**DATA BLOCK**:
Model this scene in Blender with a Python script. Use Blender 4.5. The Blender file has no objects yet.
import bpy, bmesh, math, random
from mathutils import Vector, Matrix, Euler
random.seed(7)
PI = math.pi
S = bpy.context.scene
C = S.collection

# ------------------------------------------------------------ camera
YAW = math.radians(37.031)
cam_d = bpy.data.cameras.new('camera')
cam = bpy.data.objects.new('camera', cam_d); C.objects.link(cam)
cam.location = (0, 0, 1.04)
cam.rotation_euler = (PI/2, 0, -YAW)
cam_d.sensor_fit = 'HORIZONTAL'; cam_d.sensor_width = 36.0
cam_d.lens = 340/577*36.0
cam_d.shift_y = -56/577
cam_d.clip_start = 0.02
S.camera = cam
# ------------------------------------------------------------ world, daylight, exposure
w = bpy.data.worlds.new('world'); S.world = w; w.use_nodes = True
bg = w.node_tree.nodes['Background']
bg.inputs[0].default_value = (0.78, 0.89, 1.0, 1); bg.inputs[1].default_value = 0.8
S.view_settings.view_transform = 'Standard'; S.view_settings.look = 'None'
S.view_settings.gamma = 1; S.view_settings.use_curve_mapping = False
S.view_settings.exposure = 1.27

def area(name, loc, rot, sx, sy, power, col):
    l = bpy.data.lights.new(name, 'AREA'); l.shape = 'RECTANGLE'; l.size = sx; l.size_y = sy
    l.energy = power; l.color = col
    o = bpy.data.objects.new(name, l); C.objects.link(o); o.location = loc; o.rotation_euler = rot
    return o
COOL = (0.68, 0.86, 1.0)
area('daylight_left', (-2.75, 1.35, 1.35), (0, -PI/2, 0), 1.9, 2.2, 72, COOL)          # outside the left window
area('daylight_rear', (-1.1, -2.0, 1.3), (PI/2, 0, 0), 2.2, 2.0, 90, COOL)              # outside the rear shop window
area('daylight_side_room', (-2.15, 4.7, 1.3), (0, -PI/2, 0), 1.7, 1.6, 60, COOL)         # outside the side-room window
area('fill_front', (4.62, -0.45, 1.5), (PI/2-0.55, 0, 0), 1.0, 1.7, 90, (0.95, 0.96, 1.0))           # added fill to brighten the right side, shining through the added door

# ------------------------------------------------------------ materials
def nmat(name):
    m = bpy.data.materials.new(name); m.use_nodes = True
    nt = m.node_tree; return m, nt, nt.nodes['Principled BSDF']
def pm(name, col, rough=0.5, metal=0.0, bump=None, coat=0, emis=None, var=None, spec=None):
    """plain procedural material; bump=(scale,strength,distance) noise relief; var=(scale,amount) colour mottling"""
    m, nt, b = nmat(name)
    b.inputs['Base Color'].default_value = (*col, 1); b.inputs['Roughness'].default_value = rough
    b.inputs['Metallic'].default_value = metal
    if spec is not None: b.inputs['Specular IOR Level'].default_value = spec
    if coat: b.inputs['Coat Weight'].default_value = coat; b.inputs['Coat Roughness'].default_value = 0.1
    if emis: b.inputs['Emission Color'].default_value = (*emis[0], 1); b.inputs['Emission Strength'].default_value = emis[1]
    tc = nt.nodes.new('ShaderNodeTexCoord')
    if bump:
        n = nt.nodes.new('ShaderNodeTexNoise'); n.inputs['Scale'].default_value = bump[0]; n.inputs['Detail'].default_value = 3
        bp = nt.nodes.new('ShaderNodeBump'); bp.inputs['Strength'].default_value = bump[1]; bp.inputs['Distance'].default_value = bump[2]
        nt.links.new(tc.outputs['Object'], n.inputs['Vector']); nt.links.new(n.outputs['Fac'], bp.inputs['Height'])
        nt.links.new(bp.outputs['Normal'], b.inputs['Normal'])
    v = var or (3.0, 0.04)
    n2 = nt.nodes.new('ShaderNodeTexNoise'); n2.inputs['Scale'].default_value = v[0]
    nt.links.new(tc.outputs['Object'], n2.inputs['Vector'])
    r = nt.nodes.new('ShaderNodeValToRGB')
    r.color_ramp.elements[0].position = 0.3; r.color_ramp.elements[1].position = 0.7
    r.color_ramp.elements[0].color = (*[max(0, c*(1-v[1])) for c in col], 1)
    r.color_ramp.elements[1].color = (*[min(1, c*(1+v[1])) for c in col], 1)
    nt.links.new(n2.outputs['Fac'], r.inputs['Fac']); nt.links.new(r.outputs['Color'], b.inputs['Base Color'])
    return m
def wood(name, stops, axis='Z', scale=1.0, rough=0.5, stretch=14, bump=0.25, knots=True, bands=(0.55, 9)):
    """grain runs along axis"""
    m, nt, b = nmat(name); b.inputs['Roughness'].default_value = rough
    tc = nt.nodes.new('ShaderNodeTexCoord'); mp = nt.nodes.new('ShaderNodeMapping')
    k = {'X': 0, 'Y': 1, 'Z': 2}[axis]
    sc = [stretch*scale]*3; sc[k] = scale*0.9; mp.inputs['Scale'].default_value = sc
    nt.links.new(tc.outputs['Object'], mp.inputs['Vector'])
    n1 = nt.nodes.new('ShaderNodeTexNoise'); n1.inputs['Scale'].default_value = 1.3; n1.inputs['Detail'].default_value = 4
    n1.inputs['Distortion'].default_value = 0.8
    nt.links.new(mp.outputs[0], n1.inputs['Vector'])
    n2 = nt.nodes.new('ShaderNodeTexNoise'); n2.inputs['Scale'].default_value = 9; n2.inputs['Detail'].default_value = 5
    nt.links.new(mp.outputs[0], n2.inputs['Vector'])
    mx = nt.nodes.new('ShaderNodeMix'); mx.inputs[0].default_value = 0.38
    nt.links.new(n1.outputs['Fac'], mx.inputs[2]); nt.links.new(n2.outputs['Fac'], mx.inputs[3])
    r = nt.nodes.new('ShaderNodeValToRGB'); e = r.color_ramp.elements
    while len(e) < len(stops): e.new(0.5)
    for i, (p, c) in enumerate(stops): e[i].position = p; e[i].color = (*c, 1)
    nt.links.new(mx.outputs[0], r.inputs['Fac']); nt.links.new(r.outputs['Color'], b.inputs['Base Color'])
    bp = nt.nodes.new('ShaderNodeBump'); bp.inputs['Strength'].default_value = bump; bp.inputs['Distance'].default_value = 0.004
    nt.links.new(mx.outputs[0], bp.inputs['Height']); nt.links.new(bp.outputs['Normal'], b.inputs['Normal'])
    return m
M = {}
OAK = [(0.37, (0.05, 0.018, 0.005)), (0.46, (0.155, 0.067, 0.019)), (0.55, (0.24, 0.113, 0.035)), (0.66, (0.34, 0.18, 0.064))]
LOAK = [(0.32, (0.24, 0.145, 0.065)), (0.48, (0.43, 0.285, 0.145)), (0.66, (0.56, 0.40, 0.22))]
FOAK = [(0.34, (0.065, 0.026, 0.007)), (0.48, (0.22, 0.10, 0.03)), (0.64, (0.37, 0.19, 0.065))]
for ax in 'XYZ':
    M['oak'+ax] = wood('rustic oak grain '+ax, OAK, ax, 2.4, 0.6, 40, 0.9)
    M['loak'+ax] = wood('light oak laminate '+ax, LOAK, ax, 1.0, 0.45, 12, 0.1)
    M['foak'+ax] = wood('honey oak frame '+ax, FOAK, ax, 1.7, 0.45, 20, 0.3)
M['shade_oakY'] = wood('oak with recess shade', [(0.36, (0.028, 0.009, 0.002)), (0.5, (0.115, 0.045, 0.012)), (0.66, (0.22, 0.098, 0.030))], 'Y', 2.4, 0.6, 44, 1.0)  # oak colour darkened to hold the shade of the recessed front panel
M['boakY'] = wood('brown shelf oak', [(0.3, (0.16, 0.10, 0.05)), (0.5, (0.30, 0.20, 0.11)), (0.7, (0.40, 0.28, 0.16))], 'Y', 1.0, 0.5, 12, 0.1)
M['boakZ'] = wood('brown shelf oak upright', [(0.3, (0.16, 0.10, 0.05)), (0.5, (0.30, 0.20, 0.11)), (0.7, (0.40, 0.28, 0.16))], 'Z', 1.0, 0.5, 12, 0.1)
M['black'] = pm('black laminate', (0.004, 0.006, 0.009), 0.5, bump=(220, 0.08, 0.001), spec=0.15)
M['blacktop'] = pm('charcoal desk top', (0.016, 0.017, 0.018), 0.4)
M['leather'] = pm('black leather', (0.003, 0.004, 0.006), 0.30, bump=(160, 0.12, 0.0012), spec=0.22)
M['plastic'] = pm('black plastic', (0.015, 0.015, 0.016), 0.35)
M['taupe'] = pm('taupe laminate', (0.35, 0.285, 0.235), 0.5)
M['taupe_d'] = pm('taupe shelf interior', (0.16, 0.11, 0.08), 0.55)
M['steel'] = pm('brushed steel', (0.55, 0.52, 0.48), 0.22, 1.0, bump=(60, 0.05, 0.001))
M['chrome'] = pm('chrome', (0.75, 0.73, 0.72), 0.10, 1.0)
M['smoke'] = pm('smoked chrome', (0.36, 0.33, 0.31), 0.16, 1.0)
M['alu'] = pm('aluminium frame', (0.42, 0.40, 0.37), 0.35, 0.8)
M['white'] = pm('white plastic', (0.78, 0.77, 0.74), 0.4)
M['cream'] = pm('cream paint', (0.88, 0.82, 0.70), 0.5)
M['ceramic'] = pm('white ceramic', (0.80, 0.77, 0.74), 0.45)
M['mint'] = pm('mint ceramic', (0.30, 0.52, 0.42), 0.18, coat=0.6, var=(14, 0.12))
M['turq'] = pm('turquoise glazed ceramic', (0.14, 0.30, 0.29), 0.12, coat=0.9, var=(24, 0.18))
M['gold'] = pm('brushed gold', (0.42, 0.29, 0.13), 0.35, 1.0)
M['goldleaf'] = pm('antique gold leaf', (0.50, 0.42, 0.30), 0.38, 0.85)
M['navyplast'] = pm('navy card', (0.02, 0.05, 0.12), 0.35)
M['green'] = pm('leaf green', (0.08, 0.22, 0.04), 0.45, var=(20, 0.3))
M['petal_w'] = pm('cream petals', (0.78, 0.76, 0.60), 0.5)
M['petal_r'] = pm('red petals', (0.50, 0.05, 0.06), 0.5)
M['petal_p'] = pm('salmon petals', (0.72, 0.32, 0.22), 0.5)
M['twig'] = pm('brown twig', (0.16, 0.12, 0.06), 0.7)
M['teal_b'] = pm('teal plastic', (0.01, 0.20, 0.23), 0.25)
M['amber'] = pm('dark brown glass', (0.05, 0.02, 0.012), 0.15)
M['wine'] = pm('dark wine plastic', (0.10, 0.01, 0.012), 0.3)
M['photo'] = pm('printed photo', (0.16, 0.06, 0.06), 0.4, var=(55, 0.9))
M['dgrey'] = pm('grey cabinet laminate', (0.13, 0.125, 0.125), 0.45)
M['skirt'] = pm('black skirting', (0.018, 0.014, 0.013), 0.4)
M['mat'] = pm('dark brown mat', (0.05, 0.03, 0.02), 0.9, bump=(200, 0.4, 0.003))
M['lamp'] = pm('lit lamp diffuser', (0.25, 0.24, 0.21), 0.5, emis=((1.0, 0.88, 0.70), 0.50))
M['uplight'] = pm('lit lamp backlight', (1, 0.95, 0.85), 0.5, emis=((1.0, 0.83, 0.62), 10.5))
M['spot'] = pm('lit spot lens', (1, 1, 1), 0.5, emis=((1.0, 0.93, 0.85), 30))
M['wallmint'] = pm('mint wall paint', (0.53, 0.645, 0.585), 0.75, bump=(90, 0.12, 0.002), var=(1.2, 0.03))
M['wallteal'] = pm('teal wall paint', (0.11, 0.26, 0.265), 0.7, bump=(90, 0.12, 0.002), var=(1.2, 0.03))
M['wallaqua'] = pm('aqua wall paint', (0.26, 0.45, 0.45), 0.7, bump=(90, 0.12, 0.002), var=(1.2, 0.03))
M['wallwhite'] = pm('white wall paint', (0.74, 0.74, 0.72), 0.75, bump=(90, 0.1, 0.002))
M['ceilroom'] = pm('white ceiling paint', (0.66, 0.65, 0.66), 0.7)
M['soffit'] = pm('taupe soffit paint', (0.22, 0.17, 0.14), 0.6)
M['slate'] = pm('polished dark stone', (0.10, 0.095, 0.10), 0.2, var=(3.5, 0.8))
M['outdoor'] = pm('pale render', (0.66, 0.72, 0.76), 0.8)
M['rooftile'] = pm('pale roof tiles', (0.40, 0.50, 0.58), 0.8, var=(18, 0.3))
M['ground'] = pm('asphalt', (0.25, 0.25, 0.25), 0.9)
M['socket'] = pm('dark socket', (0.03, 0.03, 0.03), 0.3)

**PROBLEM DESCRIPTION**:
Only the lines from the top of the data through the line that contains "S.view_settings.exposure = 1.27" should be quoted, exactly as they stand.

**WRITTEN RESPONSE**:
Model this scene in Blender with a Python script. Use Blender 4.5. The Blender file has no objects yet.
import bpy, bmesh, math, random
from mathutils import Vector, Matrix, Euler
random.seed(7)
PI = math.pi
S = bpy.context.scene
C = S.collection

# ------------------------------------------------------------ camera
YAW = math.radians(37.031)
cam_d = bpy.data.cameras.new('camera')
cam = bpy.data.objects.new('camera', cam_d); C.objects.link(cam)
cam.location = (0, 0, 1.04)
cam.rotation_euler = (PI/2, 0, -YAW)
cam_d.sensor_fit = 'HORIZONTAL'; cam_d.sensor_width = 36.0
cam_d.lens = 340/577*36.0
cam_d.shift_y = -56/577
cam_d.clip_start = 0.02
S.camera = cam
# ------------------------------------------------------------ world, daylight, exposure
w = bpy.data.worlds.new('world'); S.world = w; w.use_nodes = True
bg = w.node_tree.nodes['Background']
bg.inputs[0].default_value = (0.78, 0.89, 1.0, 1); bg.inputs[1].default_value = 0.8
S.view_settings.view_transform = 'Standard'; S.view_settings.look = 'None'
S.view_settings.gamma = 1; S.view_settings.use_curve_mapping = False
S.view_settings.exposure = 1.27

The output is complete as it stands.